First and foremost, the workshop will distinguish and define a series/trilogy: is it the same protagonist, the same story style (biographical, mystery, etc.), such as Dan Brown’s Robert Langdon series; the same structure, the same POV, the same period, locale, or all such criteria? Does it have to be chronological in structure? Can it be several books set in the same period or family with different protagonists, such as John Jakes’ Kent Family Chronicals? And does each book have to continue the first’s themes and conflicts for it to connect as a series/trilogy?

Serial writing demands considerable forethought as well as particular tools of the trade. This workshop will delineate the pros and cons of writing a series or trilogy and will emphasize the decisions an author needs to make during the earliest planning stages and beyond.

Topics will include techniques for designing an over-arching story-line in addition to individual plot-lines that lead to a satisfactory conclusion for each book, as in Bernard Cornwell’s Saxon Tales, J.K. Rowling’s Harry Potter Series and Donna Russo Morin’s Da Vinci’s Disciples Trilogy.

The material will address creating recurring main characters who must, like Diana Gabaldon’s Claire and Jamie Fraser, have such compelling personalities and face such breathless adventures that readers will eagerly follow them through book after book.

The lecture will include discussion of continuity of tone and character, which are so essential for crafting a successful series/trilogy, provide how-to tips for bringing readers in mid-series, and weighing the pros and cons of making the main character a historical figure versus a fictional character surrounded by historical figures and events.

Lastly, tips will be offered for bringing the series/trilogy to a full and fulfilling conclusion.

10 Tips for a Winning Nonfiction Book Proposal

Writers who followed the advice in The Weekend Book Proposal have earned well over $1 million in advances with their nonfiction book proposals. This session reveals some of my–and their!–best tips for making YOUR nonfiction book proposal stand out and get noticed by industry gatekeepers. We’ll leave plenty of time for Q&A at the end, too, to address specific questions from the audience.

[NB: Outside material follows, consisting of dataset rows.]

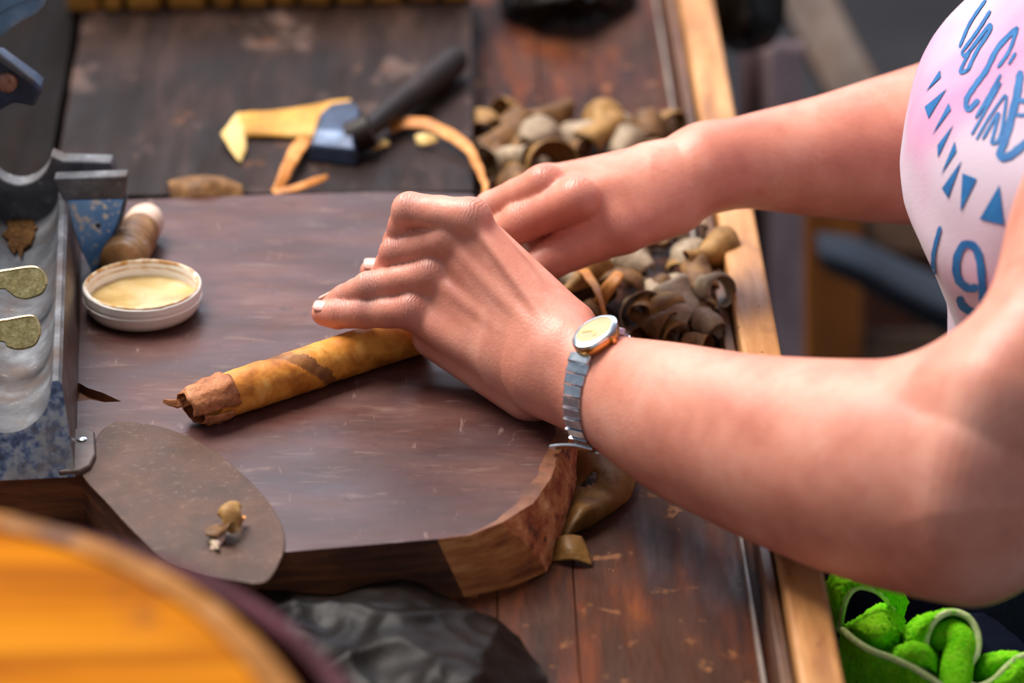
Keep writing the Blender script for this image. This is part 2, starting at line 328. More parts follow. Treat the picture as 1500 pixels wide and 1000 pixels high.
# ------------------------------------------------------------------ rolling board with its bark edge
TH = -ZF
topb = [(-90, 300), (110, 296), (240, 291), (400, 285), (560, 281), (690, 284), (745, 330), (790, 420), (820, 520), (830, 590), (836, 640),
        (816, 668), (808, 700), (780, 738), (735, 765), (690, 783), (640, 789), (520, 799), (430, 807), (330, 815), (240, 812), (215, 800), (165, 745), (120, 693), (-90, 692)]
botb = {8: (838, 545), 9: (850, 618), 10: (853, 668), 11: (850, 708), 12: (845, 742), 13: (825, 795), 14: (800, 838), 15: (745, 861), 16: (680, 874)}
T = [at(x, y, 0) for x, y in topb]
Bt = [at(*botb[i], ZF) if i in botb else V(T[i][0], T[i][1], ZF) for i in range(len(T))]
tp, bp_, wn, zone = [], [], [], []
for i in range(len(T)):
    j = (i+1) % len(T); n = max(1, int(np.linalg.norm(T[j]-T[i])/.004)) if 8 <= i <= 16 else max(1, int(np.linalg.norm(T[j]-T[i])/.02))
    if 8 <= i <= 16: n = max(n, 5)
    for k in range(n):
        t = k/n; tp.append(T[i]*(1-t)+T[j]*t); bp_.append(Bt[i]*(1-t)+Bt[j]*t)
        wn.append(1.0 if 8 <= i < 13 else (1-t*.6 if i == 13 else (.4-.3*t if i == 14 else (.1-.08*t if i == 15 else 0.0)))); zone.append(2 if 8 <= i < 14 else (4 if i in (14, 15) else 1))
rings = []; NL = 9
for l in range(NL+1):
    t = l/NL; ring = []
    for a, b, wv in zip(tp, bp_, wn):
        p = a*(1-t)+b*t; o = b-a; o[2] = 0
        if wv > 0 and np.linalg.norm(o) > 1e-5:
            on = nrm(o); bul = math.sin(math.pi*t)*.005*wv
            p = p + on*(bul + wv*(nz(p, 150)*.0036+nz(p, 380, 3)*.0018)*(1 if 0 < l else .5)) + V(0, 0, (0 if l in (0, NL) else wv*nz(p, 220, 9)*.0015))
        if l == 0: p = p + V(nz(p, 60)*.0006, nz(p, 60, 5)*.0006, 0)
        ring.append(p)
    rings.append(ring)
bd = MB(); n = len(tp); vs = [p for r in rings for p in r]; bd.v = [tuple(p) for p in vs]
for l in range(NL):
    for j in range(n):
        k = (j+1) % n; bd.f.append([l*n+j, l*n+k, (l+1)*n+k, (l+1)*n+j]); bd.m.append(zone[j])
inn = []
for j in range(n):
    if wn[j] > .02:
        t_ = nrm(tp[(j+1) % n]-tp[j-1]); iv = V(-t_[1], t_[0], 0); cc_ = V(np.mean([p[0] for p in tp]), np.mean([p[1] for p in tp]), 0)
        if np.dot(iv, cc_-tp[j]) < 0: iv = -iv
        p = tp[j]+iv*(.0075+.0035*nz(tp[j], 45, 2))*min(1, wn[j])*min(1, sum(1 for k in range(1, 8) if wn[(j-k) % n] > .02)/7); bd.v.append((p[0], p[1], .0)); inn.append(len(bd.v)-1)
    else: inn.append(j)
for j in range(n):
    k = (j+1) % n
    if inn[j] != j or inn[k] != k:
        f_ = [j, k] + ([inn[k]] if inn[k] != k else []) + ([inn[j]] if inn[j] != j else []); bd.f.append(f_); bd.m.append(3)
bd.f.append(inn); bd.m.append(0); bd.f.append([NL*n+j for j in range(n)][::-1]); bd.m.append(1)
board = bd.build('rolling_board', [m_board, m_boardside, m_bark, m_band, m_cutend])
tag(board, 'thick dark wooden rolling board with a rough orange bark edge under the hands', 'board')
ck = MB(); ck.prism([at(x, y, .002) for x, y in [(95, 556), (116, 556), (128, 563), (150, 570), (178, 583), (152, 584), (132, 580), (116, 583), (95, 580)]], (0, 0, -.007))
cut = ck.build('notch', m_boardside); md = board.modifiers.new('c', 'BOOLEAN'); md.object = cut; md.operation = 'DIFFERENCE'; md.solver = 'EXACT'
dg = bpy.context.evaluated_depsgraph_get(); nm = bpy.data.meshes.new_from_object(board.evaluated_get(dg)); board.modifiers.clear()
board.data = nm; bpy.data.objects.remove(cut)
for pl in nm.polygons:
    if abs(pl.normal.z) > .999 or nm.materials and pl.material_index == 1: pl.use_smooth = False

# back plank and the darker plank beside it
def slab(pts, z, th, name, m, label, cat):
    q = MB(); n_ = []
    for i, a in enumerate(pts):
        b = pts[(i+1) % len(pts)]; A, B_ = at(*a, z), at(*b, z); k = max(1, int(np.linalg.norm(B_-A)/.03))
        for t in range(k): p = A*(1-t/k)+B_*t/k; n_.append(p+V(nz(p, 40)*.0008, nz(p, 40, 4)*.0008, 0))
    q.prism([p-V(0, 0, th) for p in n_], (0, 0, th)); return tag(q.build(name, m, smooth=False, bevel=.0012), label, cat)
slab([(74, 286), (131, -30), (690, -30), (694, 279)], -.007, .026, 'worn_plank', m_plank, 'worn dark brown plank lying behind the rolling board', 'plank')
slab([(-90, 286), (-90, -30), (121, -30), (66, 286)], -.010, .023, 'dark_plank', m_plankd, 'near-black plank beside the gap behind the metal machine', 'plank')
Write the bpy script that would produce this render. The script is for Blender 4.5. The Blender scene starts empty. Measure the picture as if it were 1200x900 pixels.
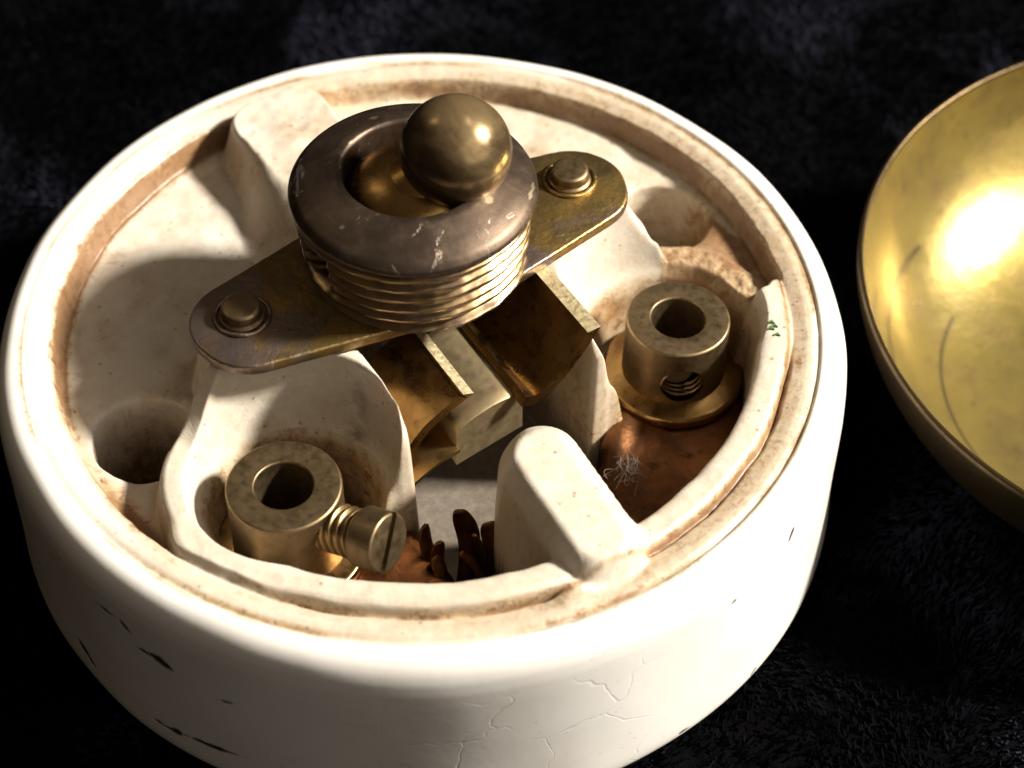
import bpy, bmesh, math, random
import numpy as np
from mathutils import Vector, Matrix
random.seed(7); rng = np.random.default_rng(7)
S = 0.001                      # everything below is written in millimetres
sc = bpy.context.scene
C = sc.collection
R = math.radians

# ------------------------------------------------------------------ camera
cd = bpy.data.cameras.new('camera'); cam = bpy.data.objects.new('camera', cd); C.objects.link(cam)
fwd = Vector((0, 0.66248, -0.74908)); rgt = Vector((0.99988382, 0.01141821, 0.01009821)); up = Vector((-0.01524301, 0.74899119, 0.66240459))
M = Matrix((rgt, up, -fwd)).transposed().to_4x4(); M.translation = Vector((6.3955, -91.1533, 112.3069)) * S
cam.matrix_world = M
cd.sensor_width = 36; cd.lens = 36 * 2161.98 / 1200
cd.clip_start = 0.005; cd.clip_end = 20
cd.dof.use_dof = True; cd.dof.focus_distance = 0.1265; cd.dof.aperture_fstop = 34
sc.camera = cam

# ------------------------------------------------------------------ light
w = bpy.data.worlds.new('World'); sc.world = w; w.use_nodes = True
bg = w.node_tree.nodes['Background']; bg.inputs['Strength'].default_value = 1.0
wt = w.node_tree; tcw = wt.nodes.new('ShaderNodeTexCoord'); sxyz = wt.nodes.new('ShaderNodeSeparateXYZ'); wr = wt.nodes.new('ShaderNodeValToRGB')
wt.links.new(tcw.outputs['Generated'], sxyz.inputs[0]); wt.links.new(sxyz.outputs['Z'], wr.inputs[0]); wt.links.new(wr.outputs[0], bg.inputs['Color'])
wr.color_ramp.elements[0].position = 0.0; wr.color_ramp.elements[0].color = (.020, .0135, .009, 1)      # dim room, paler ceiling
wr.color_ramp.elements[1].position = 1.0; wr.color_ramp.elements[1].color = (.085, .062, .042, 1)
def area(name, az, el, dist, size, power, color, shape='DISK', size_y=None):
    l = bpy.data.lights.new(name, 'AREA'); l.shape = shape; l.size = size
    if size_y: l.size_y = size_y
    l.energy = power; l.color = color
    o = bpy.data.objects.new(name, l); C.objects.link(o)
    d = Vector((math.cos(R(az)) * math.cos(R(el)), math.sin(R(az)) * math.cos(R(el)), math.sin(R(el))))
    o.location = d * dist; o.rotation_euler = d.to_track_quat('Z', 'Y').to_euler()
    return o
area('key_lamp', 4, 38, 1.0, 0.125, 31, (1.0, 0.93, 0.82))
area('front_fill', -38, 32, .9, 0.95, 1.7, (1.0, 0.90, 0.78), 'RECTANGLE', 0.75)  # soft fill added to brighten the front wall and pockets
area('window_light', 150, 50, 1.0, 0.16, 0.32, (1.0, 0.80, 0.50), 'RECTANGLE', 0.22)
area('ceiling_light', 35, 62, 1.1, 0.22, 0.45, (1.0, 0.90, 0.78), 'RECTANGLE', 0.12)
vs = sc.view_settings; vs.view_transform = 'Standard'; vs.look = 'None'; vs.exposure = 0.12; vs.gamma = 1

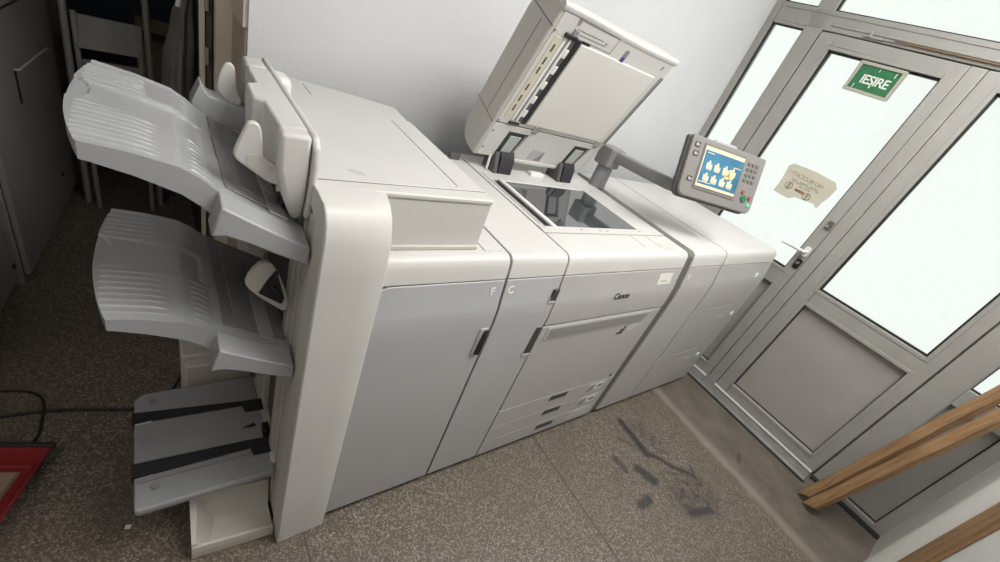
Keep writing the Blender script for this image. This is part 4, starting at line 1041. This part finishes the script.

Fearless Writing: Because Everyone Has What It Takes

Learning the craft is only the beginning of a writer’s journey. Most of the obstacles both beginning and experienced author’s face have less to do with finding a compelling opening or creating believable characters and more to do the many emotional challenges inherent in sharing our work with other people. In this session, I’ll shine a light on some of the dark questions about talent, intelligence, time, and money that haunt many writers. I’ll also provide tools to keep our attention where it needs to be to write what we most want to write.

Writing True Crime

The market for true crime books, podcasts and documentaries has never been better. In this session, New York Times bestselling true crime author Rebecca Morris will discuss how writing true crime is different than any other genre. Whether a cold case or a contemporary one, there are challenges involving research and conducting interviews with victims and their families as well as with the convicted. She will also discuss the advantages and disadvantages of working with a co-author, writing a successful book proposal, finding a publisher, and the decision to go the self-published route.